Marvin Alfred, president of ATU Local 113, the union that represents TTC workers, says he is “deeply disturbed and concerned” by the images. 

“But unfortunately, it’s not something we’ve never seen before. Our members have often been subjected to drug use on board their vehicles, hostile passengers, and violence,” Alfred said in an email statement to Now Toronto. 

The images and footage come amid an increase in violent acts in the transit system within the past month. In fact, at least six violent attacks were reported in and around the TTC within five days last week alone. 

On Monday, the City of Toronto announced it would be temporarily adding more than 50 security guards across the system. The city says the guards have experience dealing with under-housed people in crisis and have training in areas, including mental health first aid, overdose prevention, recognition and response training and nonviolent crisis intervention. 

Last Thursday, Toronto police Chief Myron Demkiw, TTC CEO Rick Leary and Toronto Mayor John Tory held a joint news conference and announced that both police and the TTC were boosting the presence of officers and special constables within the transit system immediately.  

In an email statement to Now Toronto on Monday, the TTC said it is committed to working with police and the City of Toronto to make the TTC “as safe as possible” for customers and employees.

“We are addressing this through a balanced approach that would see officers specially trained in de-escalation, mental health issues and social/racial equity deployed to assist in the event of security issues and to be visibly present as a deterrent,” TTC Spokesperson Stuart Green said.

“As well we’ll have more special street outreach workers in the system to assist those in need get supports in a compassionate way. We’ll also have more uniformed supervisors and stations staff in the system to assist and be visibly present for additional comfort and peace of mind,” he added. 

Green acknowledged that there are bigger societal and systemic issues to consider “when it comes to the root causes of these incidents that require a multi-pronged response.”

Other safety features the TTC has implemented include cameras and emergency alarms in all stations, two-way communications systems on platforms in the designated waiting areas, and the SafeTTC app to report suspicious incidents in real-time, among others. 

Meanwhile, the city has proposed $958.7 million in its 2023 budget, a nearly six per cent increase from 2022, to invest in hiring 10 more Streets to Homes outreach workers, and hiring 50 additional TTC special constables, among other investments. 

However, Tory announced that a 10-cent fare increase for adults would be necessary to make this budget possible. 

Alfred said all levels of government need to work together to tackle the escalating violence.

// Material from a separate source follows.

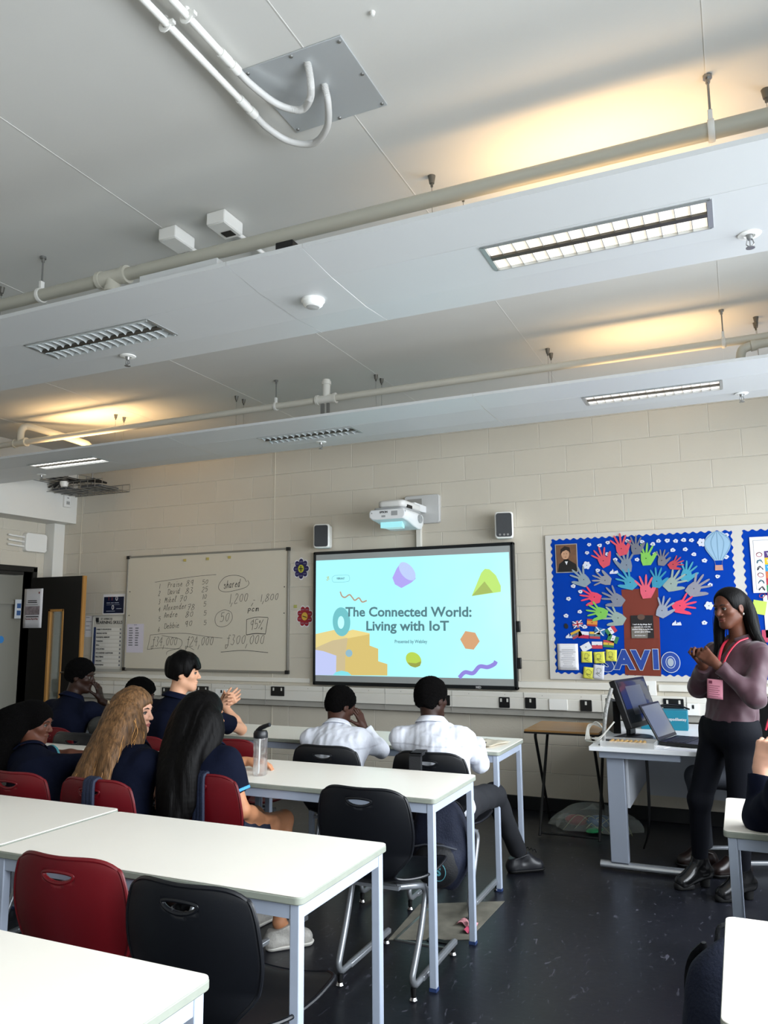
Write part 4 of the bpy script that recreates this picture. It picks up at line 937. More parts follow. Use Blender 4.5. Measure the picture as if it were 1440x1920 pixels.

“…We continue to call on all levels of government to work with the TTC at tackling the root causes including housing affordability and mental health as part of the broader issue of safety on public transit. Ensuring that Torontonians who need it have access to shelter and mental health support will protect our members at their place of work,” he said. 

Advocacy group TTCriders says the proposed budget isn’t sufficient enough in addressing residents’ transit and safety concerns. 

The group is holding a transit safety townhall on Feb. 9 to discuss the investments needed. It is calling for additional community support and more reliable TTC service at all hours of the day. 

“Unhoused people are vulnerable to violence and are sheltering in the TTC because there is nowhere safe and warm for them to go. Investing in more Streets to Homes workers won’t help anyone if there is nowhere safe and warm for unhoused people to go, and Streets to Homes are not the same as mental health crisis support workers,” Executive Director Shelagh Pizey-Allen said in a statement to Now Toronto. 

Toronto’s Streets to Homes staff are available 24/7 and reach out to people who are sleeping outdoors and experiencing homelessness. 

The city also offers services for people who are 16 years old or older sleeping outside, including water and referrals to food programs, identification documents (ID) and income support, assistance to develop a housing plan, clothing and harm reduction supplies, among others. 

The TTCriders’ townhall is set from 7:00 to 8:30 p.m. via online or in-person at Centennial College Progress Campus.